» **WHAT YOU SHOULD DO**
Pull every line containing "Blender" out of the material below.
##############################
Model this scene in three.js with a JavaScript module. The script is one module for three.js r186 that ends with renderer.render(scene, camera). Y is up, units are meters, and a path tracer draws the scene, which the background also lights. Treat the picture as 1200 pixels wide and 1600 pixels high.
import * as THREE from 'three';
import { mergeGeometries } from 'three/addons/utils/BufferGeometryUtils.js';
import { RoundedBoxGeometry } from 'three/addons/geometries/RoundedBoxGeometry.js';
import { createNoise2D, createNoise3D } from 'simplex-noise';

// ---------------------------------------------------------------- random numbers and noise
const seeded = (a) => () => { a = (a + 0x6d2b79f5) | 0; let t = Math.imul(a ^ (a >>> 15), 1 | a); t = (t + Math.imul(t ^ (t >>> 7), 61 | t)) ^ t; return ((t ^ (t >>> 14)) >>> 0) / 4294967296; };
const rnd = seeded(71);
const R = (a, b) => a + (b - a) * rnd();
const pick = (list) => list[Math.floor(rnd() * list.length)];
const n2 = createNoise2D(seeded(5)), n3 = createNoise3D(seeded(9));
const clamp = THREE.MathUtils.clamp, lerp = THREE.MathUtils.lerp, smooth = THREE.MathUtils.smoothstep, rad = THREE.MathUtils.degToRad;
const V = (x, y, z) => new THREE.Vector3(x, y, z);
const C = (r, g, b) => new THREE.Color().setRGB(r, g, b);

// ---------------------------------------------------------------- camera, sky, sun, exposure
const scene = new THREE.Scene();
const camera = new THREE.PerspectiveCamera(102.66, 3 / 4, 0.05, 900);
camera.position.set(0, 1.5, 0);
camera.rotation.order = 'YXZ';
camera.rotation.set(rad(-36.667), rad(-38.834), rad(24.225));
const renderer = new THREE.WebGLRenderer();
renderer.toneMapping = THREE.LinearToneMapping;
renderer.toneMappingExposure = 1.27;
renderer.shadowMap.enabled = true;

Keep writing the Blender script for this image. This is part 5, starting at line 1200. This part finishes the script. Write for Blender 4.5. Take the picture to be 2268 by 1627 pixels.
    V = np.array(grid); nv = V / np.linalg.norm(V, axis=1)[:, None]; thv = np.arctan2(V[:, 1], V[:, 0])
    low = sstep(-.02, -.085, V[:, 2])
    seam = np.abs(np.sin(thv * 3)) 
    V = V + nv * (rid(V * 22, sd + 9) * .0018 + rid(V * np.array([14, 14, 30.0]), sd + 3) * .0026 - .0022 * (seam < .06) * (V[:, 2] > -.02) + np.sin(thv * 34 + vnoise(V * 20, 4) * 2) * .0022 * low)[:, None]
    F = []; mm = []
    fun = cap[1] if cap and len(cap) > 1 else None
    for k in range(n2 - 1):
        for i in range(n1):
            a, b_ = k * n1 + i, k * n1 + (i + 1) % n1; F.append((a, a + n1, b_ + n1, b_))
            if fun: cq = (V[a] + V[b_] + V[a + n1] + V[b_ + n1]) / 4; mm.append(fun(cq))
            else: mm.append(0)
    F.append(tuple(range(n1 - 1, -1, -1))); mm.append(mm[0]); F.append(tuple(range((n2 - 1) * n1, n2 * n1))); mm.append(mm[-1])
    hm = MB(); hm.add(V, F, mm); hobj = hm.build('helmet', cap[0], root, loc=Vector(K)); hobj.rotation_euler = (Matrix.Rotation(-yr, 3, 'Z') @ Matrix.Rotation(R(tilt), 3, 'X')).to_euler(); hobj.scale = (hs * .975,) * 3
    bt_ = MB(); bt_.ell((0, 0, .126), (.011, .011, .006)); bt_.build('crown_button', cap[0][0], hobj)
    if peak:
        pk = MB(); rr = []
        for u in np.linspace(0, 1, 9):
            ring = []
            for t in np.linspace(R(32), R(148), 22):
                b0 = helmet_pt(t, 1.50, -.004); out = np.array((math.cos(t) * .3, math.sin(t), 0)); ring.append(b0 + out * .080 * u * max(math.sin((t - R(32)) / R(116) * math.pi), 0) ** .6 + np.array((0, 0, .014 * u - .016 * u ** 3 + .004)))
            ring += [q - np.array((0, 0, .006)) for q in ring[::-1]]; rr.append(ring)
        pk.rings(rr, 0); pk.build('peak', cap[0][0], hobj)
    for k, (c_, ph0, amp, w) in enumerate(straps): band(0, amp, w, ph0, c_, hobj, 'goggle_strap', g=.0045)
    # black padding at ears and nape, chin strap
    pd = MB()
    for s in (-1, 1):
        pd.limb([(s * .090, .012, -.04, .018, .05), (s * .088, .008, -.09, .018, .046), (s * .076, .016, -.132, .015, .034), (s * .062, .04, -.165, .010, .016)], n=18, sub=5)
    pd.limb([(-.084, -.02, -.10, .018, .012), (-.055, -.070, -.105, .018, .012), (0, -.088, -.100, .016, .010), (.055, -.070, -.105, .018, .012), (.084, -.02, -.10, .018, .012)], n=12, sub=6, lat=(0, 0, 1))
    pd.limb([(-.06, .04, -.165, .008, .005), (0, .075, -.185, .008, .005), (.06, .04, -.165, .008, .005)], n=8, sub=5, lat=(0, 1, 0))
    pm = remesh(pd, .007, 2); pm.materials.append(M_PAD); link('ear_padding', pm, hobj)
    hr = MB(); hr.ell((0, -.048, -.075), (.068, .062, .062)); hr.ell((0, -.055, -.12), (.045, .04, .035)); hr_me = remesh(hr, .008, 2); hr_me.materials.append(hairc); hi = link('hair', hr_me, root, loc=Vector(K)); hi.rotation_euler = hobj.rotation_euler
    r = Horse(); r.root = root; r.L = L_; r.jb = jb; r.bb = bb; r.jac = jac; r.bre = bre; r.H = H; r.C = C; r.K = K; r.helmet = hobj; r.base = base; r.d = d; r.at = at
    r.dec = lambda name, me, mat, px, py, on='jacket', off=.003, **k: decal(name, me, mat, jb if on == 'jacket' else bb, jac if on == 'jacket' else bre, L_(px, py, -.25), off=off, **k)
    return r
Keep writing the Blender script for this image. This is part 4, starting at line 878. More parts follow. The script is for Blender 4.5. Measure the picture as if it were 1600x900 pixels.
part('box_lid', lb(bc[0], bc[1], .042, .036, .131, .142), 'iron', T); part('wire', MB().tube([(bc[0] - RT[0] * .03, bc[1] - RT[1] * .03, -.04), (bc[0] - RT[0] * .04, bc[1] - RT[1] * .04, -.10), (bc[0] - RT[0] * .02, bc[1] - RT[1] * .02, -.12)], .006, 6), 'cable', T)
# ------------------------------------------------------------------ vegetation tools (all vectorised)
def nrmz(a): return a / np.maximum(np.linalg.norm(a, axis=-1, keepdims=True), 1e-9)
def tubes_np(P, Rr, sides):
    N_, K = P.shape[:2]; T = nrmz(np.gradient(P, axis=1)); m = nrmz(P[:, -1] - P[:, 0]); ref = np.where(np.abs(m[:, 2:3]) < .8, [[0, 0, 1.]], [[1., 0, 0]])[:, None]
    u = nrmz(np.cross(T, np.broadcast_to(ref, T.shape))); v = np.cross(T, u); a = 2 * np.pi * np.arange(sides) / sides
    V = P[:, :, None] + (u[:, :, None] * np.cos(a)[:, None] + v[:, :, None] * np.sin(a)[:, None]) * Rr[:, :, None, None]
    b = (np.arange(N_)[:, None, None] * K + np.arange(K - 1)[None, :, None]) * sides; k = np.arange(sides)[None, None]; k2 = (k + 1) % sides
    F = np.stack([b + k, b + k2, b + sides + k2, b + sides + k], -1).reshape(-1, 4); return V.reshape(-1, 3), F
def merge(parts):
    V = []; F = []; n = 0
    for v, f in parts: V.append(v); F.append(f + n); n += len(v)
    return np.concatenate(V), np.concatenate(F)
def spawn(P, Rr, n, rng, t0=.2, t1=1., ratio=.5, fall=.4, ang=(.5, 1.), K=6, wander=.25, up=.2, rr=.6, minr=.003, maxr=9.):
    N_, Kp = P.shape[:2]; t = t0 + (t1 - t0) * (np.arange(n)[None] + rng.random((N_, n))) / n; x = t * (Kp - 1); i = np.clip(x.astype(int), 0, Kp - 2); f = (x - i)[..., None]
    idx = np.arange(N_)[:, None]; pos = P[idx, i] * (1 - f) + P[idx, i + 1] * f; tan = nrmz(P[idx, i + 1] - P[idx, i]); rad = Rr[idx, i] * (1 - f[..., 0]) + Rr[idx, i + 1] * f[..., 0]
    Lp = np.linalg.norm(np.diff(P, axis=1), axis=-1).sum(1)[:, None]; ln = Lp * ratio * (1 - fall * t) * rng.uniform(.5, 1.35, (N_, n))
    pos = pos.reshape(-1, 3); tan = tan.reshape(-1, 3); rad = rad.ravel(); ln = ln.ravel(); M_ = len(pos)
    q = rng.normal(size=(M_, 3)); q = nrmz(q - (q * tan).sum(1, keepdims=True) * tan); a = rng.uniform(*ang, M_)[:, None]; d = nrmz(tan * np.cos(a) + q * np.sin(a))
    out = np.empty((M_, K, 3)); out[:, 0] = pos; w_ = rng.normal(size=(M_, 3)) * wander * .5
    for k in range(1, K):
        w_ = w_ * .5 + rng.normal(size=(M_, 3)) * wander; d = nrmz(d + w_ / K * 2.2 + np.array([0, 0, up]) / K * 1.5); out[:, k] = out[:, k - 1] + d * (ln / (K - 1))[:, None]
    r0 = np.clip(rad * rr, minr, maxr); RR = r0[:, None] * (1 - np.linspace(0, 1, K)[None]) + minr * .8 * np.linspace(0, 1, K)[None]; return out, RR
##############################
» **ANSWER**
Keep writing the Blender script for this image. This is part 5, starting at line 1200. This part finishes the script. Write for Blender 4.5. Take the picture to be 2268 by 1627 pixels.
Keep writing the Blender script for this image. This is part 4, starting at line 878. More parts follow. The script is for Blender 4.5. Measure the picture as if it were 1600x900 pixels.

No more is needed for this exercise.